## SET TASK
Below are several entries. Transcribe exactly those lines that fall from the one with "What Blender Python" through the one with "C = sc.collection", end lines included.

━━━━

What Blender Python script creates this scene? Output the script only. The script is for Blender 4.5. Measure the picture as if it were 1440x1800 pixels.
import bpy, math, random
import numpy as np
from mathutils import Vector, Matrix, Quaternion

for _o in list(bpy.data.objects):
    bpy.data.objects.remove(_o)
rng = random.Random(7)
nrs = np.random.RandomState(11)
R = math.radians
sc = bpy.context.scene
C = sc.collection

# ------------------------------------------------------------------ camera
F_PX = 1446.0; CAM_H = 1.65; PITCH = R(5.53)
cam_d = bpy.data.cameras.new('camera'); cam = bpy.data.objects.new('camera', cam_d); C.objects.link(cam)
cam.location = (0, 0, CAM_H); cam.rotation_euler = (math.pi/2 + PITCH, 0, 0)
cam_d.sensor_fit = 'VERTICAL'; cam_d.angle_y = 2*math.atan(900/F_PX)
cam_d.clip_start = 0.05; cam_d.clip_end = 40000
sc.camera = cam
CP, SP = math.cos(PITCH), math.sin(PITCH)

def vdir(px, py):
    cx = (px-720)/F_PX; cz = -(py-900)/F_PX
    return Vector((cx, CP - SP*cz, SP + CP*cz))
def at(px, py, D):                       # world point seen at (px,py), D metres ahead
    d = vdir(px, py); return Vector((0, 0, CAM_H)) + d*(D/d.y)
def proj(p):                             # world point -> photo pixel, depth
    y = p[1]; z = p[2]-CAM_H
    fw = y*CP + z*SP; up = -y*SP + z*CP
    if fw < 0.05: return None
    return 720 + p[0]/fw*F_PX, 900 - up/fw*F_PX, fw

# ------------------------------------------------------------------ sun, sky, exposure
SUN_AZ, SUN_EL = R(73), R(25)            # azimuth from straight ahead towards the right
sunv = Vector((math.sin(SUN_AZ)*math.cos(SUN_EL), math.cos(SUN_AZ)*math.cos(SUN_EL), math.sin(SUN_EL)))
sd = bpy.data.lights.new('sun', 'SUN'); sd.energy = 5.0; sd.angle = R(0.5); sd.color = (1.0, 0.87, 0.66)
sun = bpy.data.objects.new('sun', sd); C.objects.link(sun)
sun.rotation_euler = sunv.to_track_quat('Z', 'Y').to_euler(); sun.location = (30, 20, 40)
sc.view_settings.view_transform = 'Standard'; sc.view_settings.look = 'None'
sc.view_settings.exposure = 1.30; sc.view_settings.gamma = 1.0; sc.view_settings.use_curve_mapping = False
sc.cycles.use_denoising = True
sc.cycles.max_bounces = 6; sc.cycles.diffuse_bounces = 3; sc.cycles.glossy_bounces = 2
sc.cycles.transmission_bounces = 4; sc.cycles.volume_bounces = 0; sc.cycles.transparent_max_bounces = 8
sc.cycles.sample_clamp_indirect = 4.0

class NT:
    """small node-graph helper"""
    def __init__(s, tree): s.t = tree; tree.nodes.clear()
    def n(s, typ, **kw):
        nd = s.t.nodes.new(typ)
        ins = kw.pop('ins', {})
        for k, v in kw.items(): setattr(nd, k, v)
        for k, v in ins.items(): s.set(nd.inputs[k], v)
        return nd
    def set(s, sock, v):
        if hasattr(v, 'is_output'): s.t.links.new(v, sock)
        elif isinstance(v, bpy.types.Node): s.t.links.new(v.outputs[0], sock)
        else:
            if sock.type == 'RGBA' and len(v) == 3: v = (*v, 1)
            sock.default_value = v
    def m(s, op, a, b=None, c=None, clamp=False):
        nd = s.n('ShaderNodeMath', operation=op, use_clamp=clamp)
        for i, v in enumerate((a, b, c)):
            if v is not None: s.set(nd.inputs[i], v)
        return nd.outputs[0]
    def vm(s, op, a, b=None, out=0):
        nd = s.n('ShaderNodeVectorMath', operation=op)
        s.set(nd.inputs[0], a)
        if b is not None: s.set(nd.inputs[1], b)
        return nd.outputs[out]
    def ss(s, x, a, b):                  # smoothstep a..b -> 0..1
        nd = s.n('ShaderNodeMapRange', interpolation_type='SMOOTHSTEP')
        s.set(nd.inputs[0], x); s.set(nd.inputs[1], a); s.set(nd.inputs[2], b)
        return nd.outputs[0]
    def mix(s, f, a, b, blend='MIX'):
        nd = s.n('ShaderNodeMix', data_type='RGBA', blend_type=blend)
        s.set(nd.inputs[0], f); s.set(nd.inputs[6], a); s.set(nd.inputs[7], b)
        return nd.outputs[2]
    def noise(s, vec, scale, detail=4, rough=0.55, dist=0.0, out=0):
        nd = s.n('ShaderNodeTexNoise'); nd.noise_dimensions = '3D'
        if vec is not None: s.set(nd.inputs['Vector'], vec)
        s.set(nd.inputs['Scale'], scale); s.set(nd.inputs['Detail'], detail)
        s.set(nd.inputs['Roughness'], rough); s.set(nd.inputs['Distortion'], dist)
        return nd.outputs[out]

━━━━

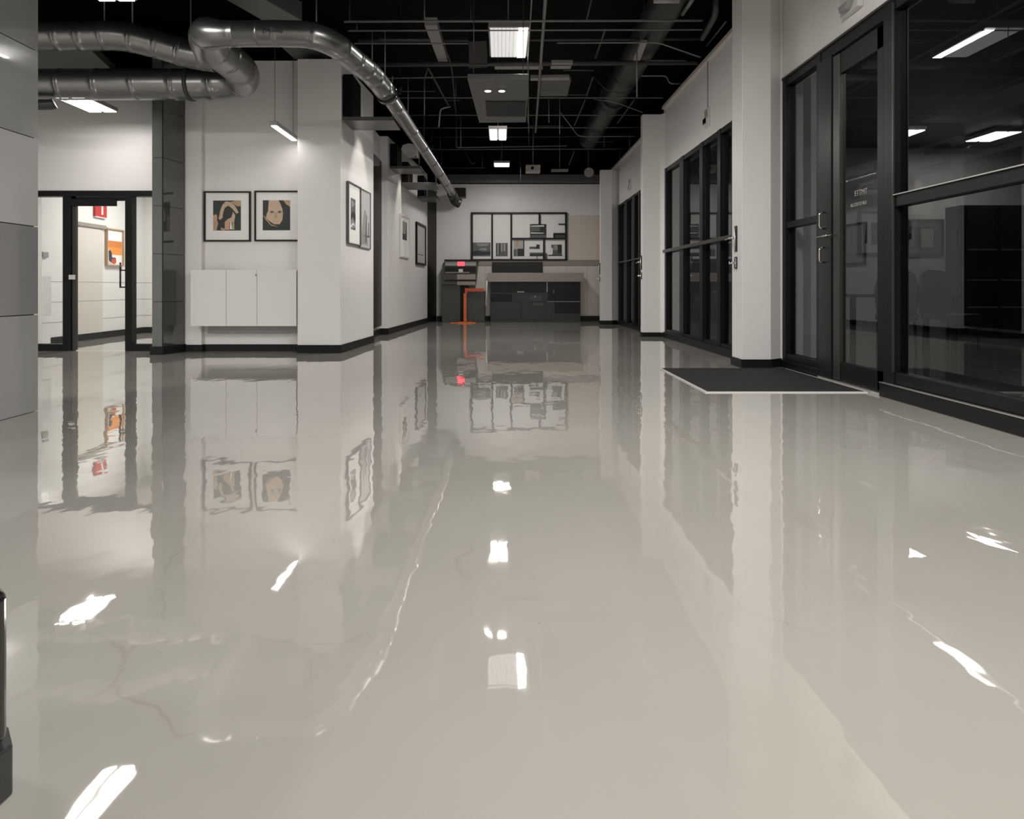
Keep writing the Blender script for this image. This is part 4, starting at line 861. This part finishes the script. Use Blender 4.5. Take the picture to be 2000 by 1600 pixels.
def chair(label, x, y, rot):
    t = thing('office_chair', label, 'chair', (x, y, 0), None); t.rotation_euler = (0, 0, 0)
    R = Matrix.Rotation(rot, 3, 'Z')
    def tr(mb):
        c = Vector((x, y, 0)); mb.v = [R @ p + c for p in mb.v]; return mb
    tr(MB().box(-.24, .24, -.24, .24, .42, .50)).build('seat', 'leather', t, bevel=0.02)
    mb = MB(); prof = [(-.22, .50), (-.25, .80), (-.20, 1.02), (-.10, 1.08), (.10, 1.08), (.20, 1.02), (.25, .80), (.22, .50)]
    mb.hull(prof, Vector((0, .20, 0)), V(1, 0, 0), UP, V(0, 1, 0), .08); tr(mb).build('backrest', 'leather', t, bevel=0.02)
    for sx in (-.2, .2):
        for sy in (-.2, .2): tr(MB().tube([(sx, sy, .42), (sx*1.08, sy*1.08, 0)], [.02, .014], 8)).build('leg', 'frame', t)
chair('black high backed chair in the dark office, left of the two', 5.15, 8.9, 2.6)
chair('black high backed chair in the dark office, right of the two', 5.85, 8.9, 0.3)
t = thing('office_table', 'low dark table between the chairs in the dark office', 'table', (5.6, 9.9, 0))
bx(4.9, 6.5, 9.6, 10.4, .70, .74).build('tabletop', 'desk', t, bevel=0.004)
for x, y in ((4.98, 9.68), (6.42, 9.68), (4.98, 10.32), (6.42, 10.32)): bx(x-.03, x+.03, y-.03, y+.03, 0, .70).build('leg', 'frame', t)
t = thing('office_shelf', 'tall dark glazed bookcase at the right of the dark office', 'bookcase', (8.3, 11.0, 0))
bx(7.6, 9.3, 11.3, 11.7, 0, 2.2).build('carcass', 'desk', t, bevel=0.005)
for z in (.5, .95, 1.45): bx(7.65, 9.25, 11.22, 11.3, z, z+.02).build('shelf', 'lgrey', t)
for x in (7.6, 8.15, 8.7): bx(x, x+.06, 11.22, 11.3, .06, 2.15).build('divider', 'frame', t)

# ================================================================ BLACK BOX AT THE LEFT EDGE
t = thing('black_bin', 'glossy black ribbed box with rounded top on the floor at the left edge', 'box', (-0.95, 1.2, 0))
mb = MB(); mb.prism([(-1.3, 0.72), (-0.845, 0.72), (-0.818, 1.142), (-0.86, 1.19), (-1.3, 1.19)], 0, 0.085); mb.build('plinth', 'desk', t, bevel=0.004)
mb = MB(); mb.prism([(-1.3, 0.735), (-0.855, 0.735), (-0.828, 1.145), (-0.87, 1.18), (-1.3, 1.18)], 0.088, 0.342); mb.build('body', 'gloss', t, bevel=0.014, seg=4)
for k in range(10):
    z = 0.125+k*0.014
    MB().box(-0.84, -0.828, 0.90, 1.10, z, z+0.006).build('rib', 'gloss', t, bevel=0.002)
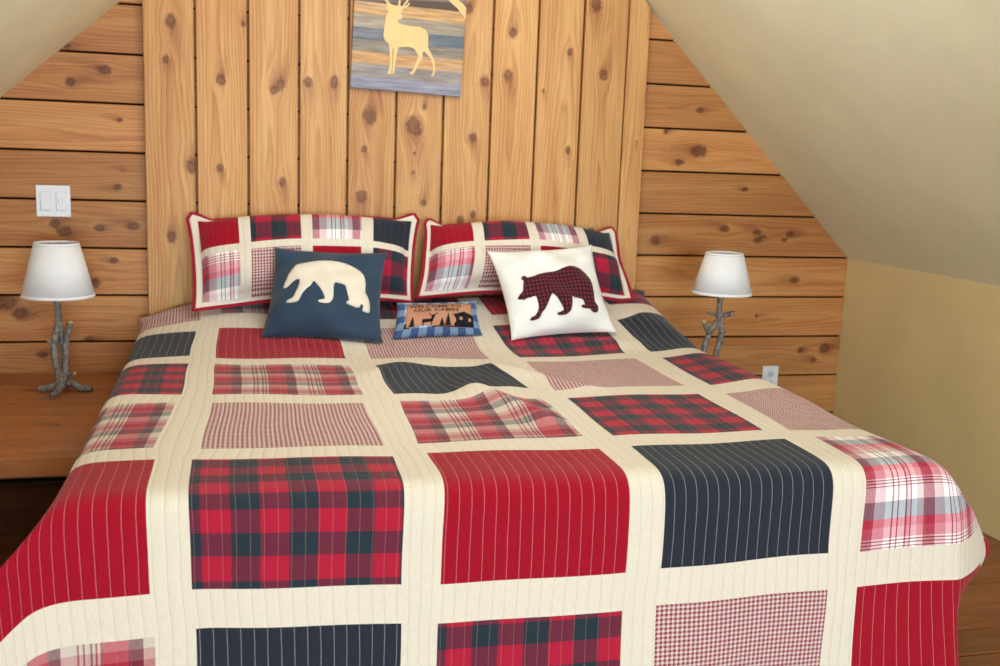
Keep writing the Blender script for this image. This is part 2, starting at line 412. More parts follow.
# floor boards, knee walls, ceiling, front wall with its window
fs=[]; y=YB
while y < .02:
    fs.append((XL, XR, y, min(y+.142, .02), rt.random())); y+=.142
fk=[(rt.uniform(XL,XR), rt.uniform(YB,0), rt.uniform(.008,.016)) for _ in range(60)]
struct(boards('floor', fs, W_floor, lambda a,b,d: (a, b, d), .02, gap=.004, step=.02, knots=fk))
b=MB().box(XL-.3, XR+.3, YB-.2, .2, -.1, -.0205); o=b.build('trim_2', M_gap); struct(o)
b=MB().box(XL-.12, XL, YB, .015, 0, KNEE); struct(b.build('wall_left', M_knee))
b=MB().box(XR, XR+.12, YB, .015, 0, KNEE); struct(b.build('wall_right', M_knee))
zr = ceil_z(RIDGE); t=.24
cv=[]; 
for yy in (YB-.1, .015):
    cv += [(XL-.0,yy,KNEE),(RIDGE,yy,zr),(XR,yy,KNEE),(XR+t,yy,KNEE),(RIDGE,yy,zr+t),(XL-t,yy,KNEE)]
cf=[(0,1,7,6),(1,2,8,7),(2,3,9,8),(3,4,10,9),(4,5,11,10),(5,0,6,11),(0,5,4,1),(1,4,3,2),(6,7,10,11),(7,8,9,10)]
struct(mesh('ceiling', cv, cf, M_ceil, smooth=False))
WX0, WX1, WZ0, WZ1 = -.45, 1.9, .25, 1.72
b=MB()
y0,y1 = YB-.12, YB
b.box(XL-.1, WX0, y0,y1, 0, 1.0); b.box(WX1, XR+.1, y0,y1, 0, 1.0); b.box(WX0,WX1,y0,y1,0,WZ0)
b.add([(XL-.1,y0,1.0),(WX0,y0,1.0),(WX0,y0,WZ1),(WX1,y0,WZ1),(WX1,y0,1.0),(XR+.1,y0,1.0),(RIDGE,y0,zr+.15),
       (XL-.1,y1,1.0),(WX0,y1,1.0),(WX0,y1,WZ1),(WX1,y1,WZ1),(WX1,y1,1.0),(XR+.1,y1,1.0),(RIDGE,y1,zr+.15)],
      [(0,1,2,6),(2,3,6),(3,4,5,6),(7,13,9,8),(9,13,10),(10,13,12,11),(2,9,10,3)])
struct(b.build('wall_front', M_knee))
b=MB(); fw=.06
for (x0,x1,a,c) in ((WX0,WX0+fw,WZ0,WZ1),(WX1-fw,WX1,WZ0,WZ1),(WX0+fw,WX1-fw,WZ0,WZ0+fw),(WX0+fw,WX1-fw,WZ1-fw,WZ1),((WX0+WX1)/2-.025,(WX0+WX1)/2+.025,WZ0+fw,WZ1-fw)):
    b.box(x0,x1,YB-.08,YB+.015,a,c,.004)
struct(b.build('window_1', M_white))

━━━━

## WRITTEN RESPONSE
What Blender Python script creates this scene? Output the script only. The script is for Blender 4.5. Measure the picture as if it were 1440x1800 pixels.
import bpy, math, random
import numpy as np
from mathutils import Vector, Matrix, Quaternion

for _o in list(bpy.data.objects):
    bpy.data.objects.remove(_o)
rng = random.Random(7)
nrs = np.random.RandomState(11)
R = math.radians
sc = bpy.context.scene
C = sc.collection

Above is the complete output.